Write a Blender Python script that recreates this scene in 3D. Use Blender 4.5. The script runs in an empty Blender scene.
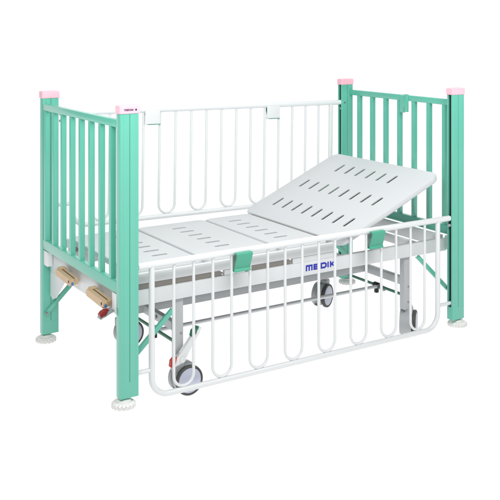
import bpy, bmesh, math
from mathutils import Vector, Matrix

# ------------------------------------------------------------------ camera, world, lamps, exposure
S = bpy.context.scene
C = S.collection
R = math.radians
cam = bpy.data.cameras.new('camera')
cam.sensor_width = 36.0
cam.lens = 66.02
cam.shift_y = -0.4548
cam.clip_end = 200
co = bpy.data.objects.new('camera', cam)
C.objects.link(co)
co.location = (-1.665, -3.696, 1.652)
co.rotation_euler = (R(90), 0, R(-32.3))
S.camera = co

W = bpy.data.worlds.new("World")
S.world = W
W.use_nodes = True
W.node_tree.nodes['Background'].inputs[0].default_value = (0.97, 0.985, 1.0, 1)
W.node_tree.nodes['Background'].inputs[1].default_value = 0.20


def area(name, loc, target, size, power, col=(1, 1, 1)):
    l = bpy.data.lights.new(name, 'AREA')
    l.shape = 'RECTANGLE'
    l.size, l.size_y = size
    l.energy = power
    l.color = col
    o = bpy.data.objects.new(name, l)
    C.objects.link(o)
    o.location = loc
    o.rotation_euler = (Vector(target) - Vector(loc)).to_track_quat('-Z', 'Y').to_euler()
    return o


area('softbox_front', (0.9, -1.35, 2.25), (1.0, 0.35, 0.75), (3.6, 0.5), 58, (1.0, 1.0, 0.99))
area('softbox_foot', (-1.5, -0.3, 2.35), (0.2, 0.5, 0.8), (1.6, 0.6), 27, (1.0, 0.99, 0.98))
area('softbox_top', (1.2, 0.9, 3.4), (1.1, 0.5, 0.4), (2.6, 1.4), 32, (0.98, 0.99, 1.0))
S.view_settings.view_transform = 'Standard'
S.view_settings.look = 'None'
S.view_settings.exposure = 0
S.view_settings.gamma = 1


# ------------------------------------------------------------------ materials
def lin(r, g, b):
    f = lambda c: (c / 255 / 12.92) if c / 255 <= 0.04045 else ((c / 255 + 0.055) / 1.055) ** 2.4
    return (f(r), f(g), f(b), 1)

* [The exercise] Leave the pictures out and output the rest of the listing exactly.

* [Problem solution]
Write a Blender Python script that recreates this scene in 3D. Use Blender 4.5. The script runs in an empty Blender scene.
import bpy, bmesh, math
from mathutils import Vector, Matrix

# ------------------------------------------------------------------ camera, world, lamps, exposure
S = bpy.context.scene
C = S.collection
R = math.radians
cam = bpy.data.cameras.new('camera')
cam.sensor_width = 36.0
cam.lens = 66.02
cam.shift_y = -0.4548
cam.clip_end = 200
co = bpy.data.objects.new('camera', cam)
C.objects.link(co)
co.location = (-1.665, -3.696, 1.652)
co.rotation_euler = (R(90), 0, R(-32.3))
S.camera = co

W = bpy.data.worlds.new("World")
S.world = W
W.use_nodes = True
W.node_tree.nodes['Background'].inputs[0].default_value = (0.97, 0.985, 1.0, 1)
W.node_tree.nodes['Background'].inputs[1].default_value = 0.20


def area(name, loc, target, size, power, col=(1, 1, 1)):
    l = bpy.data.lights.new(name, 'AREA')
    l.shape = 'RECTANGLE'
    l.size, l.size_y = size
    l.energy = power
    l.color = col
    o = bpy.data.objects.new(name, l)
    C.objects.link(o)
    o.location = loc
    o.rotation_euler = (Vector(target) - Vector(loc)).to_track_quat('-Z', 'Y').to_euler()
    return o


area('softbox_front', (0.9, -1.35, 2.25), (1.0, 0.35, 0.75), (3.6, 0.5), 58, (1.0, 1.0, 0.99))
area('softbox_foot', (-1.5, -0.3, 2.35), (0.2, 0.5, 0.8), (1.6, 0.6), 27, (1.0, 0.99, 0.98))
area('softbox_top', (1.2, 0.9, 3.4), (1.1, 0.5, 0.4), (2.6, 1.4), 32, (0.98, 0.99, 1.0))
S.view_settings.view_transform = 'Standard'
S.view_settings.look = 'None'
S.view_settings.exposure = 0
S.view_settings.gamma = 1


# ------------------------------------------------------------------ materials
def lin(r, g, b):
    f = lambda c: (c / 255 / 12.92) if c / 255 <= 0.04045 else ((c / 255 + 0.055) / 1.055) ** 2.4
    return (f(r), f(g), f(b), 1)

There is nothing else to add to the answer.